Die Dauer der Ausbildung für die Primarstufe, die Sekundarstufe I und II sowie für die berufliche Bildung wird angeglichen. Durch Aufhebung der stark fach- und schulformbezogenen Ausbildungsgänge für das Lehramt werden Hierarchien im Lehrerberuf abgebaut... Die Barrieren nach Schulformen und streng definierte Fächergrenzen müssen überwunden werden... Die Forderung nach Einführung einer Schule für alle muss sich auch in der Struktur und den Inhalten der Lehrerausbildung widerspiegeln.

(Dr. Christean Wagner (Lahntal) (CDU): Das ist des Pudels Kern!)

Warum sagen Sie nicht öffentlich, dass Sie die hervorragende Ausbildung von Gymnasiallehrern in diesem Bundesland abschaffen wollen? Warum sagen Sie nicht, dass Sie die Berufsschullehrerausbildung vereinheitlichen wollen?

Wer eine einheitliche Lehrerausbildung will, senkt in letzter Konsequenz das Niveau. Diese Folge ist doch das Normalste der Welt. Das heißt, Hessen wird, wenn Sie – was der liebe Gott und die Wähler verhüten mögen – wieder an die Macht kommen sollten, eine Lehrerausbildung bekommen, die dazu führt, dass wir erneut, wie es schon zu rot-grüner Zeit der Fall war, das Schlusslicht in Deutschland sind, was die Bildungspolitik betrifft. Genau das wollen wir im Interesse unserer Kinder verhindern.

(Beifall bei der CDU)

Sie waren in der Vergangenheit gegen alles, was mit Verbesserung zu tun hat. Sie merken dabei nicht, dass Sie, die hessische SPD, das Schlusslicht innerhalb der SPD Deutschlands sind.

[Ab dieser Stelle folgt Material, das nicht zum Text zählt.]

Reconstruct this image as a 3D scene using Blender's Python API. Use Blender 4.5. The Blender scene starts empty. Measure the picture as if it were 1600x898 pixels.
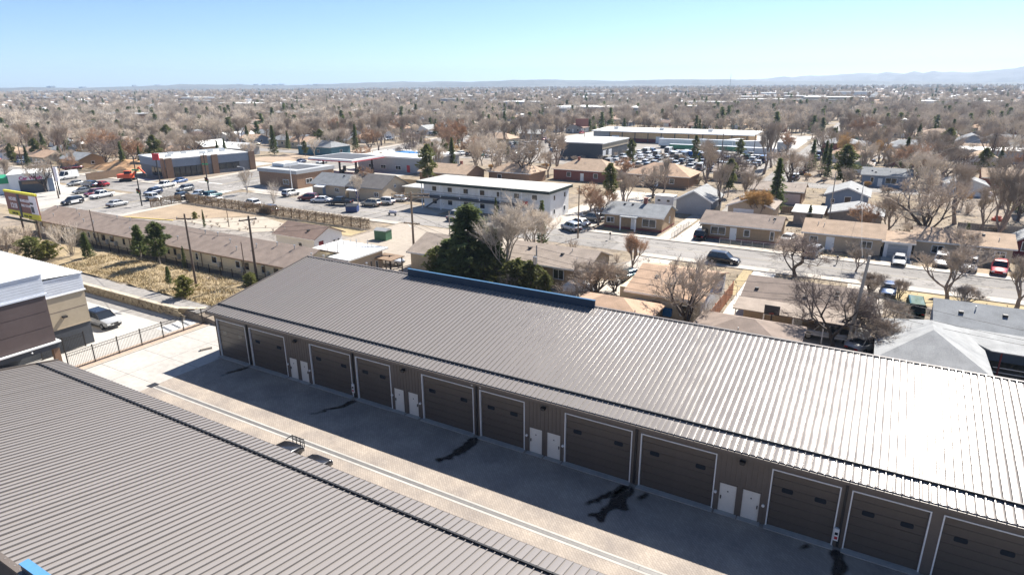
import bpy, math, random
from mathutils import Vector, Matrix

random.seed(11)
SC = bpy.context.scene
COL = SC.collection

# ------------------------------------------------------------------ camera
CH = 25.6                                   # drone height above the lane
FPX, YAW, PITCH, ROLL = 979.95, 0.525417, 0.313086, -0.006761
_f = Vector((-math.sin(YAW) * math.cos(PITCH), math.cos(YAW) * math.cos(PITCH), -math.sin(PITCH)))
_r0 = Vector((math.cos(YAW), math.sin(YAW), 0.0))
_u0 = _r0.cross(_f)
_r = _r0 * math.cos(ROLL) + _u0 * math.sin(ROLL)
_u = -_r0 * math.sin(ROLL) + _u0 * math.cos(ROLL)
cam_d = bpy.data.cameras.new("camera")
cam = bpy.data.objects.new("camera", cam_d)
COL.objects.link(cam)
cam_d.sensor_fit = 'HORIZONTAL'
cam_d.sensor_width = 36.0
cam_d.lens = FPX / 1600.0 * 36.0
cam_d.clip_start = 0.1
cam_d.clip_end = 80000.0
cam.matrix_world = Matrix(((_r.x, _u.x, -_f.x, 0), (_r.y, _u.y, -_f.y, 0), (_r.z, _u.z, -_f.z, CH), (0, 0, 0, 1)))
SC.camera = cam

# ------------------------------------------------------------------ sky, sun, exposure
SUN_EL, SUN_AZ = math.radians(45.5), math.radians(10.5)   # azimuth clockwise from +Y
world = bpy.data.worlds.new("World")
SC.world = world
world.use_nodes = True
wn = world.node_tree.nodes
wn.clear()
sky = wn.new("ShaderNodeTexSky")
sky.sky_type = 'NISHITA'
sky.sun_disc = False
sky.sun_elevation = SUN_EL
sky.sun_rotation = SUN_AZ
sky.altitude = 1600.0
sky.air_density = 0.85
sky.dust_density = 1.1
sky.ozone_density = 5.5
bg = wn.new("ShaderNodeBackground")
bg.inputs[1].default_value = 0.068
wo = wn.new("ShaderNodeOutputWorld")
world.node_tree.links.new(sky.outputs[0], bg.inputs[0])
world.node_tree.links.new(bg.outputs[0], wo.inputs[0])
sun_d = bpy.data.lights.new("sun", 'SUN')
sun_d.energy = 5.0
sun_d.angle = math.radians(0.55)
sun_d.color = (1.0, 0.945, 0.86)
sun = bpy.data.objects.new("sun", sun_d)
COL.objects.link(sun)
SUNV = Vector((math.sin(SUN_AZ) * math.cos(SUN_EL), math.cos(SUN_AZ) * math.cos(SUN_EL), math.sin(SUN_EL)))
sun.rotation_euler = SUNV.to_track_quat('Z', 'Y').to_euler()
SC.view_settings.view_transform = 'Standard'
SC.view_settings.look = 'None'
SC.view_settings.exposure = 1.25
SC.view_settings.gamma = 1.0
SC.view_settings.use_curve_mapping = False
SC.cycles.max_bounces = 5
SC.cycles.diffuse_bounces = 2
SC.cycles.glossy_bounces = 3
SC.cycles.transparent_max_bounces = 8
SC.cycles.volume_bounces = 0
SC.cycles.use_denoising = True
SC.cycles.sample_clamp_indirect = 8.0

# ------------------------------------------------------------------ helpers
def P(px, py, z=0.0):
    """ground point (height z) seen at photo pixel (1600 wide)"""
    d = _r * (px - 800) - _u * (py - 449) + _f * FPX
    t = (z - CH) / d.z
    return Vector((d.x * t, d.y * t, z))

def PJ(q):
    v = Vector(q) - Vector((0, 0, CH))
    z = v.dot(_f)
    if z < 1: return (-9999, -9999)
    return (800 + v.dot(_r) / z * FPX, 449 - v.dot(_u) / z * FPX)

def HT(b, ty):
    lo, hi = 0.0, 60.0
    for _ in range(40):
        m = (lo + hi) / 2
        if PJ((b[0], b[1], b[2] + m))[1] > ty: lo = m
        else: hi = m
    return lo

def sst(a, b, x):
    t = max(0.0, min(1.0, (x - a) / (b - a)))
    return t * t * (3 - 2 * t)

def gz(x, y):
    """height of the ground: the planted bank west of the storage units"""
    if y < 40.15 or y > 78: return 0.0
    k = 1 - sst(-66.5, -58.0, x)
    return k * (0.85 + 0.37 * sst(41.5, 48, y)) * (1 - sst(57.5, 64.5, y))

def nodes(m):
    m.use_nodes = True
    return m.node_tree.nodes, m.node_tree.links

MATS = {}
def mat(name, rgb, rough=0.8, var=0.12, scale=1.0, metal=0.0, spec=0.4, bump=0.0, world_co=False, fine=6.0, rnd=0.0, rgb2=None, detail=5.0, stretch=None):
    if name in MATS: return MATS[name]
    m = bpy.data.materials.new(name)
    n, l = nodes(m)
    b = n["Principled BSDF"]
    b.inputs["Roughness"].default_value = rough
    b.inputs["Metallic"].default_value = metal
    b.inputs["Specular IOR Level"].default_value = spec
    if world_co:
        tc = n.new("ShaderNodeNewGeometry"); co = tc.outputs["Position"]
    else:
        tc = n.new("ShaderNodeTexCoord"); co = tc.outputs["Object"]
    if stretch:
        mp = n.new("ShaderNodeMapping"); mp.inputs["Scale"].default_value = stretch
        l.new(co, mp.inputs[0]); co = mp.outputs[0]
    nt = n.new("ShaderNodeTexNoise"); nt.inputs["Scale"].default_value = scale; nt.inputs["Detail"].default_value = detail
    nf = n.new("ShaderNodeTexNoise"); nf.inputs["Scale"].default_value = scale * fine; nf.inputs["Detail"].default_value = 4
    l.new(co, nt.inputs["Vector"]); l.new(co, nf.inputs["Vector"])
    ad = n.new("ShaderNodeMath"); ad.operation = 'ADD'
    l.new(nt.outputs["Fac"], ad.inputs[0]); l.new(nf.outputs["Fac"], ad.inputs[1])
    cr = n.new("ShaderNodeMapRange")
    cr.inputs["From Min"].default_value = 0.72; cr.inputs["From Max"].default_value = 1.28
    l.new(ad.outputs[0], cr.inputs["Value"])
    mx = n.new("ShaderNodeMix"); mx.data_type = 'RGBA'
    c2 = rgb2 or tuple(min(1, c * (1 + var)) for c in rgb)
    mx.inputs[6].default_value = (*(tuple(c * (1 - var) for c in rgb) if not rgb2 else rgb), 1)
    mx.inputs[7].default_value = (*c2, 1)
    l.new(cr.outputs[0], mx.inputs[0])
    out = mx.outputs[2]
    if rnd > 0:
        oi = n.new("ShaderNodeObjectInfo")
        hs = n.new("ShaderNodeHueSaturation")
        mr = n.new("ShaderNodeMapRange"); mr.inputs["To Min"].default_value = 1 - rnd; mr.inputs["To Max"].default_value = 1 + rnd
        l.new(oi.outputs["Random"], mr.inputs["Value"]); l.new(mr.outputs[0], hs.inputs["Value"])
        l.new(out, hs.inputs["Color"]); out = hs.outputs[0]
    l.new(out, b.inputs["Base Color"])
    if bump > 0:
        bp = n.new("ShaderNodeBump"); bp.inputs["Strength"].default_value = bump; bp.inputs["Distance"].default_value = 0.05
        l.new(nf.outputs["Fac"], bp.inputs["Height"]); l.new(bp.outputs[0], b.inputs["Normal"])
    MATS[name] = m
    return m

class MB:
    """collects faces, builds ONE mesh object"""
    def __init__(s): s.v = []; s.f = []; s.mi = []; s.cur = 0
    def add(s, vs, fs):
        o = len(s.v); s.v.extend(tuple(v) for v in vs)
        for f in fs: s.f.append(tuple(i + o for i in f)); s.mi.append(s.cur)
        return s
    def box(s, x0, x1, y0, y1, z0, z1):
        return s.add([(x0, y0, z0), (x1, y0, z0), (x1, y1, z0), (x0, y1, z0), (x0, y0, z1), (x1, y0, z1), (x1, y1, z1), (x0, y1, z1)],
                     [(0, 3, 2, 1), (4, 5, 6, 7), (0, 1, 5, 4), (1, 2, 6, 5), (2, 3, 7, 6), (3, 0, 4, 7)])
    def cbox(s, c, sx, sy, sz): return s.box(c[0] - sx / 2, c[0] + sx / 2, c[1] - sy / 2, c[1] + sy / 2, c[2], c[2] + sz)
    def quad(s, *q): return s.add(q, [tuple(range(len(q)))])
    def prism(s, poly, z0, z1):
        n = len(poly)
        return s.add([(x, y, z0) for x, y in poly] + [(x, y, z1) for x, y in poly],
                     [tuple(reversed(range(n))), tuple(range(n, 2 * n))] + [(i, (i + 1) % n, n + (i + 1) % n, n + i) for i in range(n)])
    def prismx(s, poly, x0, x1):
        n = len(poly)       # poly of (y,z) extruded along x
        return s.add([(x0, y, z) for y, z in poly] + [(x1, y, z) for y, z in poly],
                     [tuple(range(n)), tuple(reversed(range(n, 2 * n)))] + [(i, n + i, n + (i + 1) % n, (i + 1) % n) for i in range(n)])
    def prismy(s, poly, y0, y1):
        n = len(poly)       # poly of (x,z) extruded along y
        return s.add([(x, y0, z) for x, z in poly] + [(x, y1, z) for x, z in poly],
                     [tuple(reversed(range(n))), tuple(range(n, 2 * n))] + [(i, (i + 1) % n, n + (i + 1) % n, n + i) for i in range(n)])
    def tube(s, a, b, r, r2=None, n=8, cap=True):
        a = Vector(a); b = Vector(b); r2 = r if r2 is None else r2
        d = (b - a)
        if d.length < 1e-6: return s
        d.normalize()
        x = d.orthogonal().normalized(); y = d.cross(x)
        vs = []
        for p, rr in ((a, r), (b, r2)):
            for i in range(n):
                t = 2 * math.pi * i / n
                vs.append(p + x * (rr * math.cos(t)) + y * (rr * math.sin(t)))
        fs = [(i, (i + 1) % n, n + (i + 1) % n, n + i) for i in range(n)]
        if cap: fs += [tuple(reversed(range(n))), tuple(range(n, 2 * n))]
        return s.add(vs, fs)
    def path(s, pts, r, n=6):
        for a, b in zip(pts, pts[1:]): s.tube(a, b, r, n=n)
        return s
    def mesh(s, name, mats, smooth=False):
        me = bpy.data.meshes.new(name)
        me.from_pydata(s.v, [], s.f)
        for m in (mats if isinstance(mats, (list, tuple)) else [mats]): me.materials.append(m)
        if any(s.mi): me.polygons.foreach_set("material_index", s.mi)
        if smooth: me.polygons.foreach_set("use_smooth", [True] * len(s.f))
        me.update()
        return me
    def build(s, name, mats, parent=None, smooth=False, loc=None):
        return ob(name, s.mesh(name, mats, smooth), parent, loc)

def ob(name, me, parent=None, loc=None, rot=None, scale=None):
    o = bpy.data.objects.new(name, me)
    COL.objects.link(o)
    if parent is not None: o.parent = parent
    if loc is not None: o.location = loc
    if rot is not None: o.rotation_euler = rot
    if scale is not None: o.scale = scale
    return o

def tag(o, label=None, cat=None, group=None, kind=None):
    if label: o["label"] = label
    if cat: o["category"] = cat
    if group: o["group"] = group
    if kind: o["kind"] = kind
    return o

def thing(name, label, cat, loc=(0, 0, 0), rz=0.0, group=None):
    o = ob(name, None, None, loc, (0, 0, rz))
    o.empty_display_size = 0.3
    return tag(o, label, cat, group)

def struct(name, mb, m, loc=None):
    return tag(mb.build(name, m, None, loc=loc), kind="structure")

def copy_tree(o, parent=None):
    c = o.copy(); COL.objects.link(c); c.parent = parent
    for ch in o.children: copy_tree(ch, c)
    return c

_cache = {}
def shared(key, fn):
    if key not in _cache: _cache[key] = fn()
    return _cache[key]

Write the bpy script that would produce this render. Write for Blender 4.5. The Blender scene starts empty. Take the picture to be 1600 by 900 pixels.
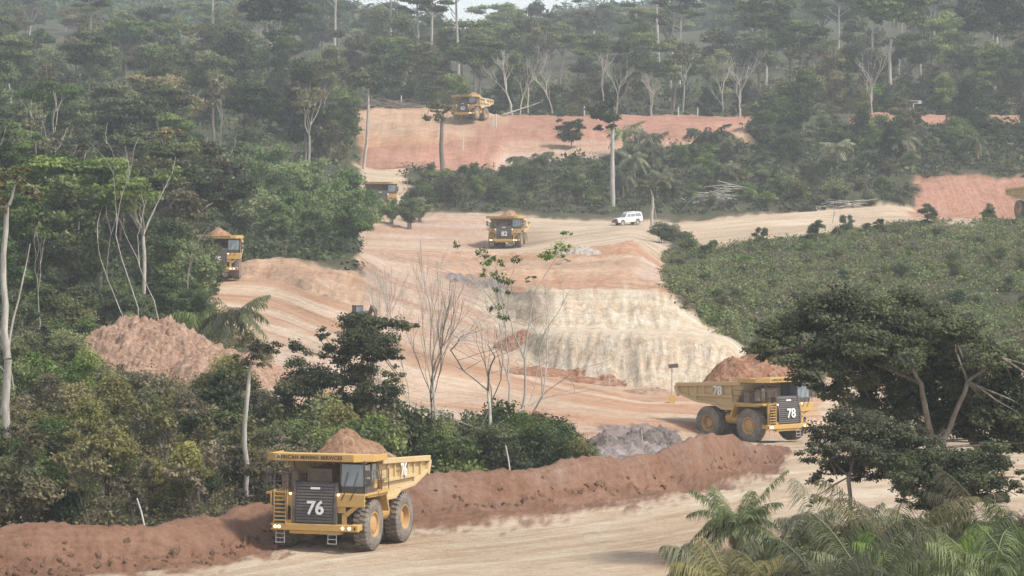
import bpy, bmesh, math, random
import numpy as np
from mathutils import Vector, Matrix, Euler, noise as mnoise

R = math.radians
random.seed(11)
rng = np.random.default_rng(11)
SC = bpy.context.scene
COL = SC.collection

# ------------------------------------------------------------------ camera
F, H0, YH = 4734.0, 16.9, 360.0          # focal length in photo pixels, eye height, horizon row
cam_d = bpy.data.cameras.new('camera')
cam_d.sensor_width = 36.0
cam_d.lens = 36.0 * F / 1600.0
cam_d.shift_y = -(450.0 - YH) / 1600.0
cam_d.clip_start = 1.0
cam_d.clip_end = 9000.0
cam = bpy.data.objects.new('camera', cam_d)
cam.location = (0, 0, H0)
cam.rotation_euler = (R(90), 0, 0)
COL.objects.link(cam)
SC.camera = cam

# ------------------------------------------------------------------ light
SUN_EL, SUN_AZ = 52.0, 118.0              # azimuth clockwise from +Y (the view direction): from the right, a little behind the viewer
w = bpy.data.worlds.new('World'); SC.world = w; w.use_nodes = True
nt = w.node_tree
bg = nt.nodes['Background']
sky = nt.nodes.new('ShaderNodeTexSky'); sky.sky_type = 'NISHITA'; sky.sun_disc = False
sky.sun_elevation = R(SUN_EL); sky.sun_rotation = R(SUN_AZ)
sky.air_density = 1.0; sky.dust_density = 1.2; sky.ozone_density = 1.0
sky.sun_intensity = 1.0
hs = nt.nodes.new('ShaderNodeHueSaturation'); hs.inputs['Saturation'].default_value = 0.35   # overcast: a nearly colourless sky
nt.links.new(sky.outputs[0], hs.inputs['Color'])
nt.links.new(hs.outputs[0], bg.inputs[0])
bg.inputs[1].default_value = 0.115
sd = bpy.data.lights.new('sun', 'SUN'); sd.energy = 2.3; sd.angle = R(9); sd.color = (1.0, 0.95, 0.88)
so = bpy.data.objects.new('sun', sd)
dv = Vector((math.sin(R(SUN_AZ)) * math.cos(R(SUN_EL)), math.cos(R(SUN_AZ)) * math.cos(R(SUN_EL)), math.sin(R(SUN_EL))))
so.rotation_euler = dv.to_track_quat('Z', 'Y').to_euler()
so.location = (60, 60, 200)
COL.objects.link(so)
SC.view_settings.view_transform = 'Standard'
SC.view_settings.look = 'None'
SC.view_settings.exposure = 1.0
SC.view_settings.gamma = 1.0
SC.view_settings.use_curve_mapping = False
SC.cycles.max_bounces = 6
SC.cycles.diffuse_bounces = 3
SC.cycles.glossy_bounces = 2
SC.cycles.transmission_bounces = 3
SC.cycles.volume_bounces = 1
SC.cycles.transparent_max_bounces = 8
SC.cycles.use_denoising = True

# ------------------------------------------------------------------ helpers
def tag(o, label=None, cat=None, group=None, kind=None):
    if label: o['label'] = label
    if cat: o['category'] = cat
    if group: o['group'] = group
    if kind: o['kind'] = kind
    return o

def empty(name, loc=(0, 0, 0), rz=0.0):
    o = bpy.data.objects.new(name, None)
    o.empty_display_size = 0.5
    o.location = loc
    o.rotation_euler = (0, 0, rz)
    COL.objects.link(o)
    return o

def link(name, me, parent=None, loc=None):
    o = bpy.data.objects.new(name, me)
    if parent: o.parent = parent
    if loc is not None: o.location = loc
    COL.objects.link(o)
    return o

class MB:
    """collects verts / faces with numpy-friendly lists, builds one mesh"""
    def __init__(s):
        s.v = []; s.f = []; s.n = 0; s.c = []
    def add(s, verts, faces, col=None):
        b = s.n
        s.v.extend(verts); s.n += len(verts)
        s.f.extend([tuple(i + b for i in fc) for fc in faces])
    def box(s, c, d, rot=None, taper=1.0):
        hx, hy, hz = d[0] / 2, d[1] / 2, d[2] / 2
        vs = []
        for z, t in ((-hz, 1.0), (hz, taper)):
            for x, y in ((-hx, -hy), (hx, -hy), (hx, hy), (-hx, hy)):
                vs.append(Vector((x * t, y * t, z)))
        if rot: 
            m = Euler(rot).to_matrix(); vs = [m @ q for q in vs]
        c = Vector(c)
        s.add([tuple(q + c) for q in vs], [(0, 3, 2, 1), (4, 5, 6, 7), (0, 1, 5, 4), (1, 2, 6, 5), (2, 3, 7, 6), (3, 0, 4, 7)])
    def tube(s, pts, rads, n=6, cap=True):
        pts = [Vector(p) for p in pts]
        if not hasattr(rads, '__len__'): rads = [rads] * len(pts)
        vs = []; fs = []
        for i, p in enumerate(pts):
            if i == 0: t = pts[1] - p
            elif i == len(pts) - 1: t = p - pts[i - 1]
            else: t = pts[i + 1] - pts[i - 1]
            if t.length < 1e-9: t = Vector((0, 0, 1))
            t.normalize()
            a = t.cross(Vector((1, 0, 0))) if abs(t.x) < 0.9 else t.cross(Vector((0, 1, 0)))
            a.normalize(); b = t.cross(a)
            for k in range(n):
                q = 2 * math.pi * k / n
                vs.append(tuple(p + (a * math.cos(q) + b * math.sin(q)) * rads[i]))
        for i in range(len(pts) - 1):
            for k in range(n):
                k2 = (k + 1) % n
                fs.append((i * n + k, i * n + k2, (i + 1) * n + k2, (i + 1) * n + k))
        if cap:
            fs.append(tuple(range(n - 1, -1, -1)))
            m = (len(pts) - 1) * n
            fs.append(tuple(m + k for k in range(n)))
        s.add(vs, fs)
    def prism(s, prof, a, b, axis='x'):
        """prof = list of 2D points extruded from a to b along axis ('x': prof is (y,z), 'y': (x,z), 'z': (x,y))"""
        n = len(prof)
        def P(q, t):
            if axis == 'x': return (t, q[0], q[1])
            if axis == 'y': return (q[0], t, q[1])
            return (q[0], q[1], t)
        vs = [P(q, a) for q in prof] + [P(q, b) for q in prof]
        fs = [tuple(range(n)), tuple(range(2 * n - 1, n - 1, -1))]
        for k in range(n):
            k2 = (k + 1) % n
            fs.append((k, n + k, n + k2, k2))
        s.add(vs, fs)
    def lathe(s, prof, c, n=28, axis='x'):
        """prof = list of (along, radius)"""
        vs = []; fs = []
        for (t, r) in prof:
            for k in range(n):
                q = 2 * math.pi * k / n
                if axis == 'x': vs.append((c[0] + t, c[1] + r * math.cos(q), c[2] + r * math.sin(q)))
                elif axis == 'y': vs.append((c[0] + r * math.cos(q), c[1] + t, c[2] + r * math.sin(q)))
                else: vs.append((c[0] + r * math.cos(q), c[1] + r * math.sin(q), c[2] + t))
        for i in range(len(prof) - 1):
            for k in range(n):
                k2 = (k + 1) % n
                fs.append((i * n + k, (i + 1) * n + k, (i + 1) * n + k2, i * n + k2))
        s.add(vs, fs)
    def mesh(s, name, m, smooth=False, bevel=0.0):
        me = bpy.data.meshes.new(name)
        me.from_pydata(s.v, [], s.f)
        bm = bmesh.new(); bm.from_mesh(me)
        bmesh.ops.recalc_face_normals(bm, faces=bm.faces)
        if bevel > 0:
            ed = [e for e in bm.edges if len(e.link_faces) == 2 and e.calc_face_angle(0) > 0.6]
            bmesh.ops.bevel(bm, geom=ed, offset=bevel, segments=1, affect='EDGES', clamp_overlap=True)
        bm.to_mesh(me); bm.free()
        me.materials.append(m)
        if smooth: me.shade_smooth()
        return me
    def build(s, name, m, parent=None, smooth=False, bevel=0.0):
        return link(name, s.mesh(name, m, smooth, bevel), parent)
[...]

(Beifall bei der CDU und der FDP)

Sie waren – ganz aktuell – gegen die Osterferiencamps, die SPD und CDU vor zwei Jahren in Bremen eingeführt haben. Sie sind gegen Orientierungs- und Vergleichsarbeiten, obwohl die SPD-Kultusminister im Jahre 2002 genau das gefordert haben. Sie sind gegen Bildungsstandards,obwohl die KMK deren Festlegung einstimmig,also mit den Stimmen der SPD-Kultusminister, beschlossen hat. Sie sind gegen die Unterrichtsgarantie plus. Dabei wird in Berlin – von SPD und Kommunisten – im Sommer dieses Jahres die Unterrichtsgarantie plus mit dem Hinweis darauf eingeführt, dass sie in Hessen hervorragend funktioniert hat.

(Beifall bei der CDU – Tarek Al-Wazir (BÜNDNIS 90/DIE GRÜNEN): Wenn die PDS das Konzept übernimmt, würde ich langsam anfangen, mir Gedanken zu machen!)

Sie sind gegen das Landesabitur, das in Bremen – SPD: Lemke – in diesem Jahr eingeführt wird. Sie sind gegen den G-8-Zweig, obwohl alle Bundesländer – mit Ausnahme von Rheinland-Pfalz, die zwölfeinhalb Jahre bis zum Abitur haben – beschlossen haben, ihn einzuführen. Zuletzt hat sich das Bundesland Brandenburg entschlossen, diese Regelung einzuführen.

Wir, die CDU, setzen damit einen Beschluss des SPDBundesparteitags von 1997 um,in dem gefordert wird,G 8 bundesweit flächendeckend einzuführen. Wir setzen diesen Beschluss um. Sie sind die letzten Mohikaner, die das immer noch nicht begriffen haben. Mit Ihnen geht es zurück in die bildungspolitische Steinzeit.

(Beifall bei der CDU)

Abschließend möchte ich Ihnen in zehn Spiegelstrichen skizzieren, wie die Schule der Zukunft für uns aussieht.

Erstens. Der Bildungs- und Erziehungsplan ist flächendeckend eingeführt.

Zweitens.Es gibt eine enge Verzahnung von Kindergärten und Grundschulen.

Drittens. Die Hauptschulen werden zu Berufsfindungsschulen. Bundesweit wollen 56 % der Menschen die Hauptschule beibehalten. So lautet das Ergebnis einer Umfrage; das ist heute nachzulesen. Für uns heißt das, dass die SchuB-Klassen flächendeckend eingeführt werden. Die Lehrer werden zu Berufsfindungslotsen. Das heißt, die Lehrerausbildung wird verändert. Die Hauptschullehrer müssen weniger Unterricht erteilen, und die Zusammenarbeit zwischen Hauptschule und Berufsschule muss intensiviert werden.

Viertens. Realschüler können einen qualifizierten Realschulabschluss machen.